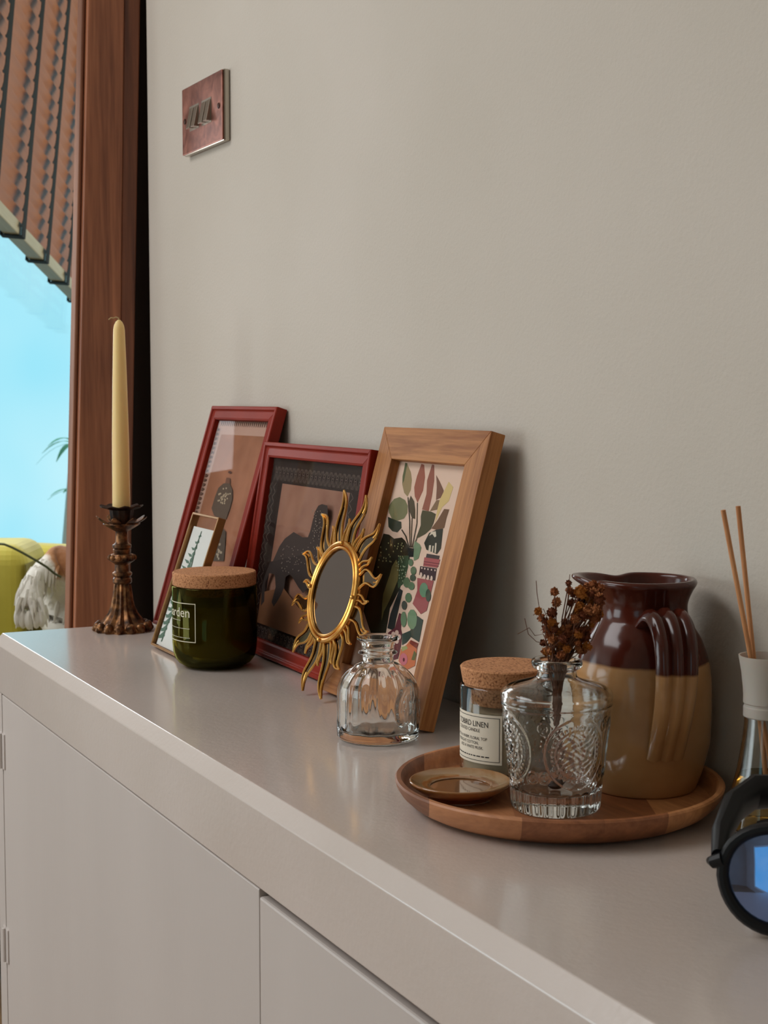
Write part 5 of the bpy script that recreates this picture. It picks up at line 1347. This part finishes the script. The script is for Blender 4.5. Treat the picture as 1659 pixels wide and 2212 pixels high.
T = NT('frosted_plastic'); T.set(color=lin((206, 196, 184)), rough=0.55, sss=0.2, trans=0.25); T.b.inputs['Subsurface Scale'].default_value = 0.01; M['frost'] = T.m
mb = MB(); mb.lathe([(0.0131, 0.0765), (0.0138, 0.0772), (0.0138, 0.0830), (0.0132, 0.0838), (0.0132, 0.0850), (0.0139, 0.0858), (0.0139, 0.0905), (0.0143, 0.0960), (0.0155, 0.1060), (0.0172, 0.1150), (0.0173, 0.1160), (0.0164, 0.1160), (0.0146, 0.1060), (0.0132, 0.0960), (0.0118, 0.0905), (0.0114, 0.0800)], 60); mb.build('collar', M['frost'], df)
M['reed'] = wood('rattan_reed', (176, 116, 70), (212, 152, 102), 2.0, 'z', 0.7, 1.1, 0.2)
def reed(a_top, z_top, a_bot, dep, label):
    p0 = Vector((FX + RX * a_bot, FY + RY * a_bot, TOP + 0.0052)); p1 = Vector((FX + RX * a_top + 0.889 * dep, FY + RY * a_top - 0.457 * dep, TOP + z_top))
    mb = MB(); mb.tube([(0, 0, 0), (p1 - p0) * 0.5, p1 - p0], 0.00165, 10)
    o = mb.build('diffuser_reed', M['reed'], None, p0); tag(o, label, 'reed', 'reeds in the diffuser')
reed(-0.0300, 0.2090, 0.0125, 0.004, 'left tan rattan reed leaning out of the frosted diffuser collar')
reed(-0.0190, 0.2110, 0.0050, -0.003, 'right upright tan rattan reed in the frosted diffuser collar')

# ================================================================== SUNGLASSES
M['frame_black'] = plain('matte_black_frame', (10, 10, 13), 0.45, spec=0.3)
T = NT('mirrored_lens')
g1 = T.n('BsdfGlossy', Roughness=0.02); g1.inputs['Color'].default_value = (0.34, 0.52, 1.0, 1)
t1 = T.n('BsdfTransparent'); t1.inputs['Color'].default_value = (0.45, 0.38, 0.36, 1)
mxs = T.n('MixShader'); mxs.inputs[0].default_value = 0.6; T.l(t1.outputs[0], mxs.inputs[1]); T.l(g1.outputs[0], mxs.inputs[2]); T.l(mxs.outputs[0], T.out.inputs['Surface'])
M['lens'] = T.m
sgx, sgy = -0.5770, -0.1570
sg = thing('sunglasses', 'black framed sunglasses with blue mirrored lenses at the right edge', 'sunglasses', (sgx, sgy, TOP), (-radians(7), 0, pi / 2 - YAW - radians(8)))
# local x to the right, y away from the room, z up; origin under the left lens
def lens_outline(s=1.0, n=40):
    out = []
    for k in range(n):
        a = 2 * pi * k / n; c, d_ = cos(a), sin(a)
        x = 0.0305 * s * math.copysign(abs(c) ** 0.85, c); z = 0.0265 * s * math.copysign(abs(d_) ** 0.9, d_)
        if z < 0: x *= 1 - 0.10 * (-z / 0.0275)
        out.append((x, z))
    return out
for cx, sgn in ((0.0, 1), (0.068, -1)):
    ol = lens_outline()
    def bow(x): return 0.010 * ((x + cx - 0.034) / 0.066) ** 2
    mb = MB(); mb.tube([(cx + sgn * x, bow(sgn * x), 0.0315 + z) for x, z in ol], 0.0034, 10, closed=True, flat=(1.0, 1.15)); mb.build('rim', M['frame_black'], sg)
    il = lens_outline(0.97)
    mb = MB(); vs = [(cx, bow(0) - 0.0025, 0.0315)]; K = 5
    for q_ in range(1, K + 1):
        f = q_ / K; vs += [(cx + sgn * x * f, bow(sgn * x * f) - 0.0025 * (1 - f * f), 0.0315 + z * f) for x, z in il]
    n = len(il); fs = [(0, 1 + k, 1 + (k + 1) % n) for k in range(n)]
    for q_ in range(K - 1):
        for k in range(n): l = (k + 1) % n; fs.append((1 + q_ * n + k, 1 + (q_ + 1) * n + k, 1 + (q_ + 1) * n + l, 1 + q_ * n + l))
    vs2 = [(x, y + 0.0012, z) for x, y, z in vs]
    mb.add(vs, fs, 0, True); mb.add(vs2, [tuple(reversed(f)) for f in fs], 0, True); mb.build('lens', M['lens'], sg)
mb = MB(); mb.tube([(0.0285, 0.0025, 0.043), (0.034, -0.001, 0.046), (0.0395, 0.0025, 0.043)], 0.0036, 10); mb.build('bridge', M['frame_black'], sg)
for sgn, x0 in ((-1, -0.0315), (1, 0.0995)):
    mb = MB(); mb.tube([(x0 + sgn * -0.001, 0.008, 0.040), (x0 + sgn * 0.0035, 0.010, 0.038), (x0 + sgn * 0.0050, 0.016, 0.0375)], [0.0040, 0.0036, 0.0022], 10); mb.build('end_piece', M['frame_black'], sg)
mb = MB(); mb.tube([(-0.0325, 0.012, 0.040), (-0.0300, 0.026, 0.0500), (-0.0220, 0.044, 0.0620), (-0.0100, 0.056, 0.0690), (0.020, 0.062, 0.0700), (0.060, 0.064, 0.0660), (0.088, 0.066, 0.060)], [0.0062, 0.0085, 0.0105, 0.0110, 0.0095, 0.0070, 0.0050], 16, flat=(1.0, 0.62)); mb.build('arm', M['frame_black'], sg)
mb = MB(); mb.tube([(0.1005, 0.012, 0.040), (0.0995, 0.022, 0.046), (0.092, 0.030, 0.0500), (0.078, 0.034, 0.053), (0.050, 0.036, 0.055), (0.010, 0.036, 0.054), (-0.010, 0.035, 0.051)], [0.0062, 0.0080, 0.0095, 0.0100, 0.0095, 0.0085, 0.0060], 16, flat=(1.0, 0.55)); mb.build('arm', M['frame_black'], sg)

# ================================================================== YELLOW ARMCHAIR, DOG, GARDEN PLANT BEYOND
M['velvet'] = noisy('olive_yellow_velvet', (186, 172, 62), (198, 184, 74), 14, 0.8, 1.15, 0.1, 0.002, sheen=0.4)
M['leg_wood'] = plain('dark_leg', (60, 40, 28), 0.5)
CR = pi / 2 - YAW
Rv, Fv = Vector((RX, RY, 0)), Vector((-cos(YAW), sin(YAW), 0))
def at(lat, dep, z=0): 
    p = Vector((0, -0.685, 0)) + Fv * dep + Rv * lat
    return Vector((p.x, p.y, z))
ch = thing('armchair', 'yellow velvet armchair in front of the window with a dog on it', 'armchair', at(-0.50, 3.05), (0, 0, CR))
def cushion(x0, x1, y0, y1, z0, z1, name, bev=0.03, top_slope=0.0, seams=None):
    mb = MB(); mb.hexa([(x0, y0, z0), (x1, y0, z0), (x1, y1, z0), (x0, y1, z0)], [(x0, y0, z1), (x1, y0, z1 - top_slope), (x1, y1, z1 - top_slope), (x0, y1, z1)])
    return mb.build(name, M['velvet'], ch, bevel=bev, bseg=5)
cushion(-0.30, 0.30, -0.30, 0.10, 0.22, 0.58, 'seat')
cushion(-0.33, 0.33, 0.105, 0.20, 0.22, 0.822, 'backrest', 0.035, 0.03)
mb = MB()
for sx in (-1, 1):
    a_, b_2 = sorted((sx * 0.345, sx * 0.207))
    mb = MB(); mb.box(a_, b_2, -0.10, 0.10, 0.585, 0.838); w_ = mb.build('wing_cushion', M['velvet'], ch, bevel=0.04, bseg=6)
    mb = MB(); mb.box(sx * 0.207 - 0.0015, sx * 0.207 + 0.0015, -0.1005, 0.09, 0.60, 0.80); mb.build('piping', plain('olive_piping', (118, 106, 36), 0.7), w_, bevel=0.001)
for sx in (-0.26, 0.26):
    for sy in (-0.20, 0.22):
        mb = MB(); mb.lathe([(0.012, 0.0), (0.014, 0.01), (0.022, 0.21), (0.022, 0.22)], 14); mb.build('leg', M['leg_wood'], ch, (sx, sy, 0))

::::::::

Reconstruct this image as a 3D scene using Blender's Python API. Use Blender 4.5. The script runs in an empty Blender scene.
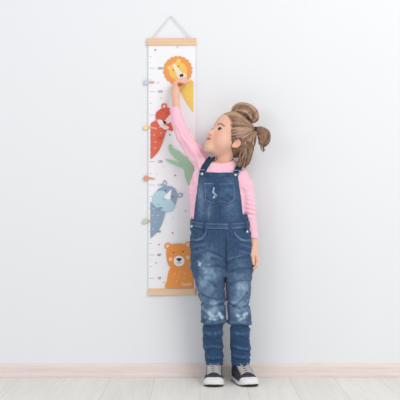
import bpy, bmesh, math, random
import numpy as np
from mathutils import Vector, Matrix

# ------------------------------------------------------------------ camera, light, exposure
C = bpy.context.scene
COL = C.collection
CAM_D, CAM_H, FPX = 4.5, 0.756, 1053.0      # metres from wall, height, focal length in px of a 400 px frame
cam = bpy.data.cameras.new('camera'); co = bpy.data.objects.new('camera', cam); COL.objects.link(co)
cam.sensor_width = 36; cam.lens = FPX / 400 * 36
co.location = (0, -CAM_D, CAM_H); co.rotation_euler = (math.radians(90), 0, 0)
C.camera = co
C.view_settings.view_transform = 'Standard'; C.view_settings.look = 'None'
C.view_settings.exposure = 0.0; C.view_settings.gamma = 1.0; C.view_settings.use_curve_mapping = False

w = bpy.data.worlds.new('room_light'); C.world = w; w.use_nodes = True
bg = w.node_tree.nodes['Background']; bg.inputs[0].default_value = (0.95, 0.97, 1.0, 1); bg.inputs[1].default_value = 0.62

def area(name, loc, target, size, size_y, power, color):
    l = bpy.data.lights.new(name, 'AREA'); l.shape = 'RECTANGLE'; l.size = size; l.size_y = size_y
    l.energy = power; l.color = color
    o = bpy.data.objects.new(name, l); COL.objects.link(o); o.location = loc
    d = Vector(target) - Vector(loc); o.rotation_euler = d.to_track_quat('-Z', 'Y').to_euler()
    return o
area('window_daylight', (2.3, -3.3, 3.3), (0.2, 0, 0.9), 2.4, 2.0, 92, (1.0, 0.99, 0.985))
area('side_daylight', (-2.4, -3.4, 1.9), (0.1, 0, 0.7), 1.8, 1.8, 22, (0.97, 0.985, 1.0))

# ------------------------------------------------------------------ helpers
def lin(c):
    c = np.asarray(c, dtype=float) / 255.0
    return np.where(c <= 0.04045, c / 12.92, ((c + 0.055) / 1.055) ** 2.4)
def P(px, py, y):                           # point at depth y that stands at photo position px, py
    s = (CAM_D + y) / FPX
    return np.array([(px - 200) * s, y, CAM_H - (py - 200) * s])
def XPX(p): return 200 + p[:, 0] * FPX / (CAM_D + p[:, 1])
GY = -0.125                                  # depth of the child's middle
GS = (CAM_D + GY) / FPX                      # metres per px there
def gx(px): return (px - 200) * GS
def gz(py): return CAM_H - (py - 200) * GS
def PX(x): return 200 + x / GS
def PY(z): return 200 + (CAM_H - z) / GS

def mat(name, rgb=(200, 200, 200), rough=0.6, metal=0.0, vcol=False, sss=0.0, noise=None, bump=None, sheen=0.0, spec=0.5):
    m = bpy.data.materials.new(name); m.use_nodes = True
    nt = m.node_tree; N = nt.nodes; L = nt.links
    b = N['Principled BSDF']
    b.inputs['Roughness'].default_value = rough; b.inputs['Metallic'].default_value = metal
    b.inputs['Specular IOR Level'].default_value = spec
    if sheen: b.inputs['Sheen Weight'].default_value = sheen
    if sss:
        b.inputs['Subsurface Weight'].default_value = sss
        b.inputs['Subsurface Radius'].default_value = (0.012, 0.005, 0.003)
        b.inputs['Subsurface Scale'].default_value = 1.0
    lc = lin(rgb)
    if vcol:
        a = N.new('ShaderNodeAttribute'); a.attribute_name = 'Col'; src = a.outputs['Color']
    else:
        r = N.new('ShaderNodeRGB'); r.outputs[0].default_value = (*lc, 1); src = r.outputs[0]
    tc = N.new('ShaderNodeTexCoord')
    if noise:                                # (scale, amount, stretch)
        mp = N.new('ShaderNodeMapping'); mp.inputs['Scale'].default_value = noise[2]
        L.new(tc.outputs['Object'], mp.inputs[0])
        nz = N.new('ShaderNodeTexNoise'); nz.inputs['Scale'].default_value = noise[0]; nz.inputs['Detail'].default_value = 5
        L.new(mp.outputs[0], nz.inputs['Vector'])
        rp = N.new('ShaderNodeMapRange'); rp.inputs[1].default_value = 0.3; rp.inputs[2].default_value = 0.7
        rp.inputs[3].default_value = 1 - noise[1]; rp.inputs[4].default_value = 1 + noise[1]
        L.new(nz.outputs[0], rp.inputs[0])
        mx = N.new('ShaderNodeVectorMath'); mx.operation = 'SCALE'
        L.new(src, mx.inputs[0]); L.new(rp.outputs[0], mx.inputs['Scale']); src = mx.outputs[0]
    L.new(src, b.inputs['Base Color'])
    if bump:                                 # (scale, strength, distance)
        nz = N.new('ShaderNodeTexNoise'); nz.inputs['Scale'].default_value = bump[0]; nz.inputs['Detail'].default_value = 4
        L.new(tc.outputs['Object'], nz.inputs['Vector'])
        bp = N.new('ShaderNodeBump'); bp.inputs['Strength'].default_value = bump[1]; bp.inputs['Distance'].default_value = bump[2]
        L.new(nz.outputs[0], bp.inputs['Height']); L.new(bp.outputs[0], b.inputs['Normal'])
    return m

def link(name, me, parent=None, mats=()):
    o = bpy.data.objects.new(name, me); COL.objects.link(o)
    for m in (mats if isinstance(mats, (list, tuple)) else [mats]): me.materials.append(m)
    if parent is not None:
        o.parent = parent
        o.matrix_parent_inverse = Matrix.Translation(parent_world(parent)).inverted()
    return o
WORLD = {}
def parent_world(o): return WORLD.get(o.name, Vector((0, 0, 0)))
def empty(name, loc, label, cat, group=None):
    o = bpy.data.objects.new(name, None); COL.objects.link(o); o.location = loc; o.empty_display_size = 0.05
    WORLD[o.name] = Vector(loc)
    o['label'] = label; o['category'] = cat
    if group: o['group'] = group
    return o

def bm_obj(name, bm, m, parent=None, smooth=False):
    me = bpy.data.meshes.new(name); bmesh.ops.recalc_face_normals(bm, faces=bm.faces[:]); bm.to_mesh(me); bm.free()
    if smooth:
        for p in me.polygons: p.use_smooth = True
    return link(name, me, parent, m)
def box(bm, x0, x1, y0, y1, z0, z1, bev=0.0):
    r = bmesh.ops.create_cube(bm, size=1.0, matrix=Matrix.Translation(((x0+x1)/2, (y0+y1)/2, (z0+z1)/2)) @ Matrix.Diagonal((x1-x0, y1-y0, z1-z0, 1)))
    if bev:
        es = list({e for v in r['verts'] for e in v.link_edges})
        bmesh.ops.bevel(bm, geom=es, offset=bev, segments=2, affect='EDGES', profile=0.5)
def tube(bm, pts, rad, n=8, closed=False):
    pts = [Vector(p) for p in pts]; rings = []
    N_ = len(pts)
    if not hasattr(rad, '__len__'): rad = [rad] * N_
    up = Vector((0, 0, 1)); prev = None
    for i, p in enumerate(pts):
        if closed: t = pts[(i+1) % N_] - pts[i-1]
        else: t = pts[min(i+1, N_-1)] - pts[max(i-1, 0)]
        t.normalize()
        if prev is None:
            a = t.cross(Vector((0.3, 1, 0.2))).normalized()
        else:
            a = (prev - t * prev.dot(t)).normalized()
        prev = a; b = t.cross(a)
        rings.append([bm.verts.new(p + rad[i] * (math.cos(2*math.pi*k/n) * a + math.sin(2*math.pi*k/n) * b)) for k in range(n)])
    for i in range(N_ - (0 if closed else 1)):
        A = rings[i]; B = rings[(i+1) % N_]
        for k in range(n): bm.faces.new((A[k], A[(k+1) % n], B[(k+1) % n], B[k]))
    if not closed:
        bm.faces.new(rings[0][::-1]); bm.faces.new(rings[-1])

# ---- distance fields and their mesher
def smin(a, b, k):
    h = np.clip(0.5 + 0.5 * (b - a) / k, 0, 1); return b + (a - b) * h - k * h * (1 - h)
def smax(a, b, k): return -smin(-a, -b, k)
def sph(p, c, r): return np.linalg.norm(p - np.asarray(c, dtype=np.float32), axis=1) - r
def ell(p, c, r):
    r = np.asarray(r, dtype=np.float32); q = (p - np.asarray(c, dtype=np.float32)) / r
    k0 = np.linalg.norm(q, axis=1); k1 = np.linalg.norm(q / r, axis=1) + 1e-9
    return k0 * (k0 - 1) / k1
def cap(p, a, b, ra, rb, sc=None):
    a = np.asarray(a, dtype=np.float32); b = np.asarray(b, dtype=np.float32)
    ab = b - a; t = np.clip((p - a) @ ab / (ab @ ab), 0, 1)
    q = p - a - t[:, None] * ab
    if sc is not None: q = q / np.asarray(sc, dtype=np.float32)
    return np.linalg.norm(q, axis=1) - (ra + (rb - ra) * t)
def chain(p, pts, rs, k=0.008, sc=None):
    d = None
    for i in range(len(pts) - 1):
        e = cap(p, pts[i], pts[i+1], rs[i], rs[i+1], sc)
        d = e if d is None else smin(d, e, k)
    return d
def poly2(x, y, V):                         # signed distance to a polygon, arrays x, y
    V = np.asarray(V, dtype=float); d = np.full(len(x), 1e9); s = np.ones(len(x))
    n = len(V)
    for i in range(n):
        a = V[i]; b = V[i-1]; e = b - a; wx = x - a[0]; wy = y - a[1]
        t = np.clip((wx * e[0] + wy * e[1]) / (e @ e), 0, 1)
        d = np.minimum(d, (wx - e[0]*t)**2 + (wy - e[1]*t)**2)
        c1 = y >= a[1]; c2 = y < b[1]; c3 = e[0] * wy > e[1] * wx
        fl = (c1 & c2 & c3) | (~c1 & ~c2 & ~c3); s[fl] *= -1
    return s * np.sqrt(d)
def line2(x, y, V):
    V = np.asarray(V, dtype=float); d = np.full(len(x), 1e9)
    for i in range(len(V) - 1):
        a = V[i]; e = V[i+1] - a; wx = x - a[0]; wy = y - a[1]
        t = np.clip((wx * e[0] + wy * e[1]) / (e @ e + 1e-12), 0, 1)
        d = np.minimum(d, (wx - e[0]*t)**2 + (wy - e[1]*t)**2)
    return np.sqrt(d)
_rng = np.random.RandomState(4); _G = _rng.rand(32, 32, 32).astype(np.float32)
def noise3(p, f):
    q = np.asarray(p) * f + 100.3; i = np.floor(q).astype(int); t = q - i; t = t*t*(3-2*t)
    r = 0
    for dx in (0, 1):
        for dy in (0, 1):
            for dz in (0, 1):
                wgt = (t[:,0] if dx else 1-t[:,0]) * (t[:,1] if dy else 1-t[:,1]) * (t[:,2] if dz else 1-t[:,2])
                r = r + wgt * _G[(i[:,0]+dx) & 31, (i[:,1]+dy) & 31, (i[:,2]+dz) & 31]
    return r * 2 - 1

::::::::

Leave the pictures aside and restate exactly the lines from the one containing "Reconstruct this image" to the one containing "from mathutils import Vector, Matrix", those two lines included.

[EXERCISE RESPONSE]
Reconstruct this image as a 3D scene using Blender's Python API. Use Blender 4.5. The script runs in an empty Blender scene.
import bpy, bmesh, math, random
import numpy as np
from mathutils import Vector, Matrix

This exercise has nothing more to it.